**What the task requires**
Repeat the full listing below verbatim and keep the images out.

------ Supplied material

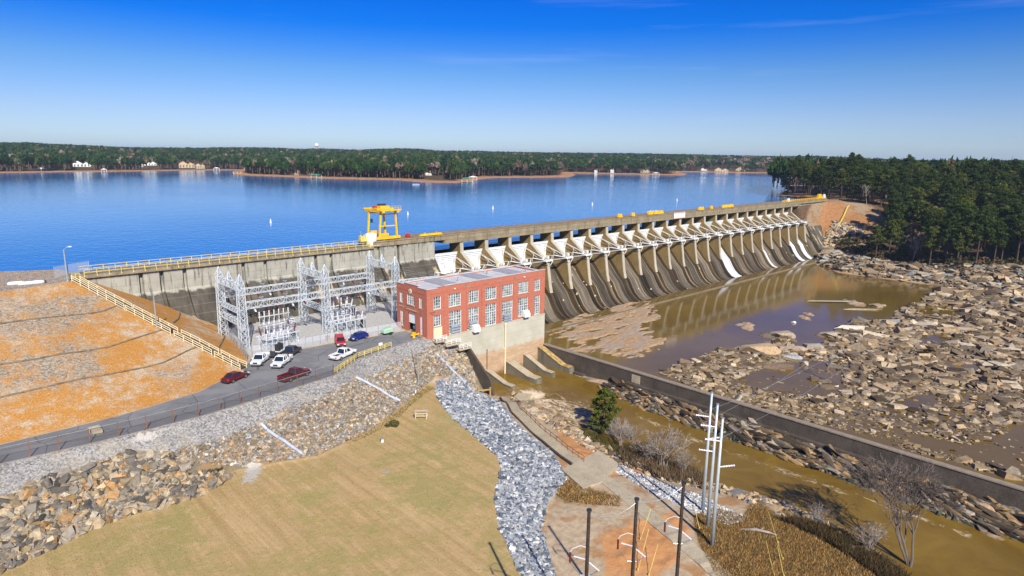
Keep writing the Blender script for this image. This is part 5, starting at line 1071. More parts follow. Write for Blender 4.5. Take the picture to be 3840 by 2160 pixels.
# wooden poles: tops known from the view, positions from their shadows
sd = Vector((cos(radians(65)), sin(radians(65)), 0)); TE = tan(radians(36.5)); wp = []
for i, ((tx, ty), (sx, sy)) in enumerate((((1482,1285),(1219,1347)), ((1602,1257),(1302,1332)), ((1720,1217),(1367,1307)))):
    tip = Vector(gg(sx, sy, -7.2)); rd = Vector(ray(tx, ty)).normalized(); ld = Vector((-sd.x, -sd.y, TE)).normalized(); w0 = Vector(CC)-tip; b0 = rd.dot(ld); d0 = rd.dot(w0); e0 = ld.dot(w0); tt = (b0*e0-d0)/(1-b0*b0); topp = Vector(CC)+rd*tt; base = Vector((topp.x, topp.y, 0)); zt = topp.z; best = (tt, (e0-b0*d0)/(1-b0*b0))
    bz = hz(base.x, base.y); t = empty('wooden_pole', (base.x, base.y, bz)); h = zt-bz; wp.append((base.copy(), zt)); print('woodpole', base, zt, best)
    m_ = MB(); m_.tube([(0, 0, -.6), (0, 0, h)], [.19, .13], 12); m_.build('shaft', M['wood'], t); m_ = MB(); m_.tube([(0, 0, h), (0, 0, h+.12)], .2, 12); m_.build('cap', M['dark'], t)
    R_ = Vector((cos(YAW), -sin(YAW), 0)); hh = h-4.1; k_ = .55; R_ = R_*k_; 
    def ins(a, b_, n, mat, nm, r0_=.025, r1_=.065):
        m2 = MB(); a = Vector(a); b_ = Vector(b_); m2.tube([a, b_], r0_, 8)
        for k in range(n): p = a.lerp(b_, (k+.5)/n); m2.tube([p, p+(b_-a).normalized()*((b_-a).length/n*.45)], r1_, 10)
        m2.build(nm, mat, t)
    c0 = Vector((0, 0, hh)); lf = -R_*1.9+Vector((0, 0, hh+.3)); ins(lf, c0-R_*.3+Vector((0, 0, .05)), 9, M['ins_white'], 'strain_insulator'); rg = R_*1.7+Vector((0, 0, hh-.9)); ins(c0+R_*.25+Vector((0, 0, -.2)), rg, 9, M['ins_white'], 'strain_insulator')
    lv = -R_*2.35+Vector((0, 0, hh+.28)); ins(lv+Vector((0, 0, .35)), lv-Vector((0, 0, .5)), 9, M['ins_brown'], 'brown_insulator', .035, .085)
    m2 = MB(); m2.tube([lv+Vector((0, 0, .38)), lv+Vector((.15, -.1, .65)), -R_*1.0+Vector((0, 0, hh+1.2)), -R_*.15+Vector((0, 0, hh+1.05))], .025, 6); m2.build('curved_bracket', M['ins_white'], t)
    m2 = MB(); m2.tube([lv-Vector((0, 0, .5)), lv+Vector((.2, -.2, -.9)), -R_*.9+Vector((0, 0, hh-1.3)), R_*.5+Vector((0, 0, hh-1.3)), rg], .03, 6); m2.build('jumper_wire', M['chrome'], t)
    tag(t, ('leftmost dark wooden pole with brown and white insulators', 'middle dark wooden pole between the two others in the sand', 'tallest looking dark wooden pole, rightmost, beside the concrete path')[i], 'utility pole', 'dark wooden poles with insulators')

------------

**Solution to the exercise**
Keep writing the Blender script for this image. This is part 5, starting at line 1071. More parts follow. Write for Blender 4.5. Take the picture to be 3840 by 2160 pixels.
# wooden poles: tops known from the view, positions from their shadows
sd = Vector((cos(radians(65)), sin(radians(65)), 0)); TE = tan(radians(36.5)); wp = []
for i, ((tx, ty), (sx, sy)) in enumerate((((1482,1285),(1219,1347)), ((1602,1257),(1302,1332)), ((1720,1217),(1367,1307)))):
    tip = Vector(gg(sx, sy, -7.2)); rd = Vector(ray(tx, ty)).normalized(); ld = Vector((-sd.x, -sd.y, TE)).normalized(); w0 = Vector(CC)-tip; b0 = rd.dot(ld); d0 = rd.dot(w0); e0 = ld.dot(w0); tt = (b0*e0-d0)/(1-b0*b0); topp = Vector(CC)+rd*tt; base = Vector((topp.x, topp.y, 0)); zt = topp.z; best = (tt, (e0-b0*d0)/(1-b0*b0))
    bz = hz(base.x, base.y); t = empty('wooden_pole', (base.x, base.y, bz)); h = zt-bz; wp.append((base.copy(), zt)); print('woodpole', base, zt, best)
    m_ = MB(); m_.tube([(0, 0, -.6), (0, 0, h)], [.19, .13], 12); m_.build('shaft', M['wood'], t); m_ = MB(); m_.tube([(0, 0, h), (0, 0, h+.12)], .2, 12); m_.build('cap', M['dark'], t)
    R_ = Vector((cos(YAW), -sin(YAW), 0)); hh = h-4.1; k_ = .55; R_ = R_*k_; 
    def ins(a, b_, n, mat, nm, r0_=.025, r1_=.065):
        m2 = MB(); a = Vector(a); b_ = Vector(b_); m2.tube([a, b_], r0_, 8)
        for k in range(n): p = a.lerp(b_, (k+.5)/n); m2.tube([p, p+(b_-a).normalized()*((b_-a).length/n*.45)], r1_, 10)
        m2.build(nm, mat, t)
    c0 = Vector((0, 0, hh)); lf = -R_*1.9+Vector((0, 0, hh+.3)); ins(lf, c0-R_*.3+Vector((0, 0, .05)), 9, M['ins_white'], 'strain_insulator'); rg = R_*1.7+Vector((0, 0, hh-.9)); ins(c0+R_*.25+Vector((0, 0, -.2)), rg, 9, M['ins_white'], 'strain_insulator')
    lv = -R_*2.35+Vector((0, 0, hh+.28)); ins(lv+Vector((0, 0, .35)), lv-Vector((0, 0, .5)), 9, M['ins_brown'], 'brown_insulator', .035, .085)
    m2 = MB(); m2.tube([lv+Vector((0, 0, .38)), lv+Vector((.15, -.1, .65)), -R_*1.0+Vector((0, 0, hh+1.2)), -R_*.15+Vector((0, 0, hh+1.05))], .025, 6); m2.build('curved_bracket', M['ins_white'], t)
    m2 = MB(); m2.tube([lv-Vector((0, 0, .5)), lv+Vector((.2, -.2, -.9)), -R_*.9+Vector((0, 0, hh-1.3)), R_*.5+Vector((0, 0, hh-1.3)), rg], .03, 6); m2.build('jumper_wire', M['chrome'], t)
    tag(t, ('leftmost dark wooden pole with brown and white insulators', 'middle dark wooden pole between the two others in the sand', 'tallest looking dark wooden pole, rightmost, beside the concrete path')[i], 'utility pole', 'dark wooden poles with insulators')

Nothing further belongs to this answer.